THE BIG PICTURE: International Paralympic Committee reports record $26.9 million revenues for 2018

The IPC headquarters in Bonn (GER). (Photo: IPC)

Say what you will about the evils of money, the key metric for the International Paralympic Committee (IPC) to continue its growth as a voice for social inclusion for those with physical disabilities is … money.

Without it, there will be no growth in activities and the 2018 Annual Report, issued last Friday (18th) showed a new record for income with € 24.14 million (~$26.86 million U.S.) during the year.

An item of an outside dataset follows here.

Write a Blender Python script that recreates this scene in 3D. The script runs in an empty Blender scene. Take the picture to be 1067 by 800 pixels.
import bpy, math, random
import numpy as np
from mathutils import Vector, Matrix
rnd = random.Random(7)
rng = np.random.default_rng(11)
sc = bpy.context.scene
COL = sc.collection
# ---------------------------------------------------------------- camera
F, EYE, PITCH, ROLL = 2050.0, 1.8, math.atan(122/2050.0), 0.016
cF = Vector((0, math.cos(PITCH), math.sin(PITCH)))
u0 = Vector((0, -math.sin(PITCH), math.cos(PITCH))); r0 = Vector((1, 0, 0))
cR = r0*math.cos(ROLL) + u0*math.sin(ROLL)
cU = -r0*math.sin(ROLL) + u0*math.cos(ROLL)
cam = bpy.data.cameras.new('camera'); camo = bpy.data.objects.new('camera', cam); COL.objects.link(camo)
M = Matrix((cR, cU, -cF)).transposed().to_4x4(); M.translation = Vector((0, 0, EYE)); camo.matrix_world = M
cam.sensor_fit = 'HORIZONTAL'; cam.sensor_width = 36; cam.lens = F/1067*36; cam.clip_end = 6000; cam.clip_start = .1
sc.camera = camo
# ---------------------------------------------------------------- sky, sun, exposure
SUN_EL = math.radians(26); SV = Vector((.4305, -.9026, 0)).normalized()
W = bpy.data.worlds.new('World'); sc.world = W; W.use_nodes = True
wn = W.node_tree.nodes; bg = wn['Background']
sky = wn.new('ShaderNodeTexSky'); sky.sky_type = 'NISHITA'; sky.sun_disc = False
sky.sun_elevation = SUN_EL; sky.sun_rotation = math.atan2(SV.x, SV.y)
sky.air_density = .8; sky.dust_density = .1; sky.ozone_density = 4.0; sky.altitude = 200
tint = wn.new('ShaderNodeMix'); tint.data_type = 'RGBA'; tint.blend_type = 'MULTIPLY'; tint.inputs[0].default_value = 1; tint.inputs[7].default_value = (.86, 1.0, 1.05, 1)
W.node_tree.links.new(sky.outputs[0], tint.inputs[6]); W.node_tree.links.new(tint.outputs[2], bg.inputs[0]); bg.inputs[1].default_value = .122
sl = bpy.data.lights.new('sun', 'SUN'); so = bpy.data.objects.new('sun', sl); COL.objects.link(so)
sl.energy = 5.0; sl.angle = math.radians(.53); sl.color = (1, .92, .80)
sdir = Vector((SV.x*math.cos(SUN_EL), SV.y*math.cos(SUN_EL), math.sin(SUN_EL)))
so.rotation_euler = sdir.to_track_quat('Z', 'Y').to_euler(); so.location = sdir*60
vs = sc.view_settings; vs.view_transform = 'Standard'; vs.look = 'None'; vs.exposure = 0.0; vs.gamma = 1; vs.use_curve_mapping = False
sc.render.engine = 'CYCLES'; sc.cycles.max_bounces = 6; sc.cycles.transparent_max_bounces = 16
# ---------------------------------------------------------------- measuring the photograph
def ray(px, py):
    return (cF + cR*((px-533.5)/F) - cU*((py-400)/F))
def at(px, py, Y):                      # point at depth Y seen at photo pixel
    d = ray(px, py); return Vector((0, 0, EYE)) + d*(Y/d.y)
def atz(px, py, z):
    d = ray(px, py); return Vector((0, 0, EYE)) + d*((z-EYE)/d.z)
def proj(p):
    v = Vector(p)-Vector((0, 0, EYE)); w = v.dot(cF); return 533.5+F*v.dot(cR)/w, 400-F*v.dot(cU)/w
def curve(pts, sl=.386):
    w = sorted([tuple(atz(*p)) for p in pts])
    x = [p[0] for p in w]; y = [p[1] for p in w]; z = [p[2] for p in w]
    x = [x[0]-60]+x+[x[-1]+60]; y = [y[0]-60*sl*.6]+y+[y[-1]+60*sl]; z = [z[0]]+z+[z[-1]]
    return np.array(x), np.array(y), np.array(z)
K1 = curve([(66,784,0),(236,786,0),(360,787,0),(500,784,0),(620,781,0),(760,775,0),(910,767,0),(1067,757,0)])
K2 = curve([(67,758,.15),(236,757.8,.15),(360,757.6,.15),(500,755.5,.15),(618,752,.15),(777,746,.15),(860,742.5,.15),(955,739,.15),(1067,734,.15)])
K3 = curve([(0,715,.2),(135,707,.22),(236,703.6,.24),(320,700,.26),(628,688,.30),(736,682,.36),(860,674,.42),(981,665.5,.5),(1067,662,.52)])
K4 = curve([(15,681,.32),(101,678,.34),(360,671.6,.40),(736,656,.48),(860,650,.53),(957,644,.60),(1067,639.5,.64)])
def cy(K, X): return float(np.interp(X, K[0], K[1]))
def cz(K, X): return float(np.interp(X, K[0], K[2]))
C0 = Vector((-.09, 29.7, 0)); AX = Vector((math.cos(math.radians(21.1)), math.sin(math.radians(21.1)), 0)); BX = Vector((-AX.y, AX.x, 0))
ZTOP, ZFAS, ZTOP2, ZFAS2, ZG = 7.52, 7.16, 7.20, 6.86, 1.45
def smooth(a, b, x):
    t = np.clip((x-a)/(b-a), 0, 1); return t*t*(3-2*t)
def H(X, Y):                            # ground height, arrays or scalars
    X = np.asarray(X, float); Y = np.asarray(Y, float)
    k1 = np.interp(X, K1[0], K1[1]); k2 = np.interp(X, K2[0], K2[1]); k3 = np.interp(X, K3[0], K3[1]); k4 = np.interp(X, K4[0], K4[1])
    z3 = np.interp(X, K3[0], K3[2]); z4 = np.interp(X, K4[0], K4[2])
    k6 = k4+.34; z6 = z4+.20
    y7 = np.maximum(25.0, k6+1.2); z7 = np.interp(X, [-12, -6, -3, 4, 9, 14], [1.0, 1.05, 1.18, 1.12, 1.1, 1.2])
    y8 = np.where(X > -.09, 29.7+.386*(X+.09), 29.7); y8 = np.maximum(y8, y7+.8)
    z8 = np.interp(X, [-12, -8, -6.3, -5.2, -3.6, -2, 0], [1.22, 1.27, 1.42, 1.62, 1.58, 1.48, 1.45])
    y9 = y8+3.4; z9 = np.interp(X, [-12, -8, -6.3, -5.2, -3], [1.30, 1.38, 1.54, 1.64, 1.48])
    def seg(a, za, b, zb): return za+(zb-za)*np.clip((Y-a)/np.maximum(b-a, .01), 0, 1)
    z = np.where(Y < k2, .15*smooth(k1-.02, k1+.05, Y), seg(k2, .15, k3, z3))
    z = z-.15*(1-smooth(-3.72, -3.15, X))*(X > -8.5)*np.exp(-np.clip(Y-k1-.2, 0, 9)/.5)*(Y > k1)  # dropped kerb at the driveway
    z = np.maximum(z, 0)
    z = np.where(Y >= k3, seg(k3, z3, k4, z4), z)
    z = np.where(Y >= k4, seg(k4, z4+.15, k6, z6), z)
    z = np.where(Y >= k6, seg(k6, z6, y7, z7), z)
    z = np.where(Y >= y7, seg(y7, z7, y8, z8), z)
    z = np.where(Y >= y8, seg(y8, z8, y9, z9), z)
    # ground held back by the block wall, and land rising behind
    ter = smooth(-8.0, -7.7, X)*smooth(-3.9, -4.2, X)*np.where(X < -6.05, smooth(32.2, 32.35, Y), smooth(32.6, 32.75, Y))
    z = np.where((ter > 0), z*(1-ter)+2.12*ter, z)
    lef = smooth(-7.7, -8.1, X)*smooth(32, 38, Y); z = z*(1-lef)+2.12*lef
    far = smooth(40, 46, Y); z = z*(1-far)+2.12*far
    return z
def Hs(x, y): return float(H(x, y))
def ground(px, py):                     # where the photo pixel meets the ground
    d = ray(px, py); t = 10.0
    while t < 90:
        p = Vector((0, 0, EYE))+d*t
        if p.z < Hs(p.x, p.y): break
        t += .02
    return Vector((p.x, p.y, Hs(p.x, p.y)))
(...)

Importantly, of this total, only € 5.01 million (~$5.57 million U.S.) came from grants from the International Olympic Committee and other “extraordinary sources,: which is positive. Almost 58% of the total came from broadcast and marketing program associated with the 2018 Winter Paralympics and individual Paralympic championship events.

The most remarkable figure shown in the financial summary was the growth of IPC revenue from € 6.37 million in 2008 to € 24.14 million just 10 years later, almost four times as much!

On the expense side, the income statement showed that the IPC spent € 24.13 million (~$26.85 million U.S.), an increase of almost 11%, but this included a transfer of € 3.1 million to reserves.

The IPC’s fundraising arm, the Agitos Foundation, has now distributed €3.8 million (~$4.2 million U.S.) across 179 Paralympic sports development projects in more than 61 countries over the last five years.

Headquartered in Bonn (GER), the organization is now 30 years old and has a staff of 118.

The report noted that the 2018 PyeongChang Winter Paralympics had a cumulative worldwide broadcast audience of 2.02 billion, down just slightly from the 2.09 billion from Sochi in 2014, due in part to the unfavorable Asian time zone.

More good news for the IPC came from Tokyo, where the 2020 organizers announced that more than 390,000 applications for 2020 Paralympic tickets were received during the first lottery window of 22 August-10 September.

That’s far and away the most in history; the prior high was 116,000 in London in 2012. About 160,000 applications were accepted in whole or part, for a sale of about 600,000 total tickets. A second lottery is expected to be held early in 2020.

Tickets for the Paralympic sports events are priced from 900-7,000 yen (about $8.30 to 64.60 U.S.).